Everything from the first line down to the line containing "R = math.radians" should be reproduced exactly; please include nothing else.

======== Data shown

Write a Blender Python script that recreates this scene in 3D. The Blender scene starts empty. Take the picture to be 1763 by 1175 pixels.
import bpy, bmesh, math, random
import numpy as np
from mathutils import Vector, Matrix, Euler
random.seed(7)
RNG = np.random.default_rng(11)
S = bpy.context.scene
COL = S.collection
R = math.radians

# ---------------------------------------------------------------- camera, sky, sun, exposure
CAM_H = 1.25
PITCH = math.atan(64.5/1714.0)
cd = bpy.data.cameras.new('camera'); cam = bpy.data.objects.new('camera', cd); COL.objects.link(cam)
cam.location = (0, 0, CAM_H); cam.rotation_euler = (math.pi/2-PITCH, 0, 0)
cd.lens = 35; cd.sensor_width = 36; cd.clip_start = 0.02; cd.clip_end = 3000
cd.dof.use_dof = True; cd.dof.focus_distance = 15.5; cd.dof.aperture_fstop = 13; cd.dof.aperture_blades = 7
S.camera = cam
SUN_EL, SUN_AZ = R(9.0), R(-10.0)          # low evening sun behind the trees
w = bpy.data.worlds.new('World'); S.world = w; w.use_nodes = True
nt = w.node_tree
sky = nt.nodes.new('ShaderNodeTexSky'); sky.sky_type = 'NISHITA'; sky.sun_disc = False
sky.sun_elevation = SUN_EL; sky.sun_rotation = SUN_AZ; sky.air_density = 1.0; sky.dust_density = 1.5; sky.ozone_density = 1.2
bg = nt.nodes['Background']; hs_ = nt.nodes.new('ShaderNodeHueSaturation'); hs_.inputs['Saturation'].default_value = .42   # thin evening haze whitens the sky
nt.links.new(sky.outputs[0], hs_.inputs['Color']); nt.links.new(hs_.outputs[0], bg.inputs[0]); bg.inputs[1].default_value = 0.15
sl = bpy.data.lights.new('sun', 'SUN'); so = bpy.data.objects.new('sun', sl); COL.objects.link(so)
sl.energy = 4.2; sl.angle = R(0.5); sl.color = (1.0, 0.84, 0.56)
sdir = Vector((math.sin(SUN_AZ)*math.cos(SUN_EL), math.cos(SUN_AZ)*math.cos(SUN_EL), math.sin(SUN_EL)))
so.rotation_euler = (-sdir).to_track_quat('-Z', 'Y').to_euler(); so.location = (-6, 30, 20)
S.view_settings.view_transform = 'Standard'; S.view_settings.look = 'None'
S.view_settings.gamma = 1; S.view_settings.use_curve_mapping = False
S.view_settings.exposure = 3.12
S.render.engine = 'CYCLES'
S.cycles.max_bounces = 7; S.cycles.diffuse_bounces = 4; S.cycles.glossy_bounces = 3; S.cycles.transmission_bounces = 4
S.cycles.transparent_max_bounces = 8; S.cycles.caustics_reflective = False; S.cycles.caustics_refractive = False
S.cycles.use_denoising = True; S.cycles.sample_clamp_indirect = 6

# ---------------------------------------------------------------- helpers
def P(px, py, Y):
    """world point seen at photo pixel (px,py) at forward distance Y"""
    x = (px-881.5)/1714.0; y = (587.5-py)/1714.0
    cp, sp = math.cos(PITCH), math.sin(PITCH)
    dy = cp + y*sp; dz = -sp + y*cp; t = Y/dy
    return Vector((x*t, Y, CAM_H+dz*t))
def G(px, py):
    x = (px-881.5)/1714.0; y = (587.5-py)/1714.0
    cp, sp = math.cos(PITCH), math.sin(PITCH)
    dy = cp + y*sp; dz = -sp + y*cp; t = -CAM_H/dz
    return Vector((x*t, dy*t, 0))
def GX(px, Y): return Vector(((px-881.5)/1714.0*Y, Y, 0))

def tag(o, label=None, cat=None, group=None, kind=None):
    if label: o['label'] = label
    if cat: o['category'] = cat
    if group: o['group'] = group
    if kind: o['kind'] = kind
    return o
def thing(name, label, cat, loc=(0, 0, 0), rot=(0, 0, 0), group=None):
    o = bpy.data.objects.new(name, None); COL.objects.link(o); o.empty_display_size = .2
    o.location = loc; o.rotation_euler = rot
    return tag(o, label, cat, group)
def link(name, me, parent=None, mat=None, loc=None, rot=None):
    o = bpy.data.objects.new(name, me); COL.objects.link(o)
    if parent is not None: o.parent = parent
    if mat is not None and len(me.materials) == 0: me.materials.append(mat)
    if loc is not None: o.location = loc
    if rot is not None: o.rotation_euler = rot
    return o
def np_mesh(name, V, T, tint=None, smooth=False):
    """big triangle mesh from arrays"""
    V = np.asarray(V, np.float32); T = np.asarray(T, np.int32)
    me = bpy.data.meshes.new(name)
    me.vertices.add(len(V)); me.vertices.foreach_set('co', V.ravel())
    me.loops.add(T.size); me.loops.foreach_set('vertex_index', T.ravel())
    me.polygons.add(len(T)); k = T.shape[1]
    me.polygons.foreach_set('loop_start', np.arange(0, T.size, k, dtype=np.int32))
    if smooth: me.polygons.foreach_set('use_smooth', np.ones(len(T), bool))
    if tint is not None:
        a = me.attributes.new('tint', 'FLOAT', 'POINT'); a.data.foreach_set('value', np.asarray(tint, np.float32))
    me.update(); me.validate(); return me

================

__Solution for this exercise__:
Write a Blender Python script that recreates this scene in 3D. The Blender scene starts empty. Take the picture to be 1763 by 1175 pixels.
import bpy, bmesh, math, random
import numpy as np
from mathutils import Vector, Matrix, Euler
random.seed(7)
RNG = np.random.default_rng(11)
S = bpy.context.scene
COL = S.collection
R = math.radians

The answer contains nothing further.